Dr. Delaine’s CAREER project is entitled “Enabling Transformational Service-Learning in Engineering through Critically Reflexive Practice”. The goal of this project is to help improve the education of future engineers by preparing them to address societal changes in meaningful ways. The bulk of undergraduate engineering curriculum is focused on technical preparation, and students leave college without understanding and addressing the needs of the people who will be impacted by their technical solutions. By focusing on service-learning, this project will help students learn to be socially responsible engineering professionals while positively impacting local communities. This project will investigate the instructors of service-learning courses where students work with communities outside of their university to help resolve a local challenge. However, when not performed carefully, these courses can teach students to dismiss community perspectives and treat communities as laboratories. In order for this project to avoid those harmful effects, the researchers will investigate how instructors develop the skills, attitudes, and knowledge they need to design and implement transformational service-learning.
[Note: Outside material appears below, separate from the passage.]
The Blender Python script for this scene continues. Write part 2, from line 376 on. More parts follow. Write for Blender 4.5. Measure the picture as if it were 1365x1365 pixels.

This project was proposed for a CAREER award last year and received great feedback but needed a bit of improvement. Dr. Delaine was disappointed as he had worked tirelessly on the proposal, but he did not let that ruin his momentum. He dove back in for a few months making the proposal airtight with help from amazing colleagues in the Engineering Education Department. Even though Dr. Delaine is the Principal Investigator on this project, his EED colleagues provided motivation, support, mentoring, guidance, and feedback. In the EED, Monica Cox, Julie Martin, and Emily Dringenberg have all won CAREER awards in the past. Dr. Delaine expressed how the department’s goal is to build a community and culture where people work hard and awards like the CAREER award can continue being given to faculty in this department.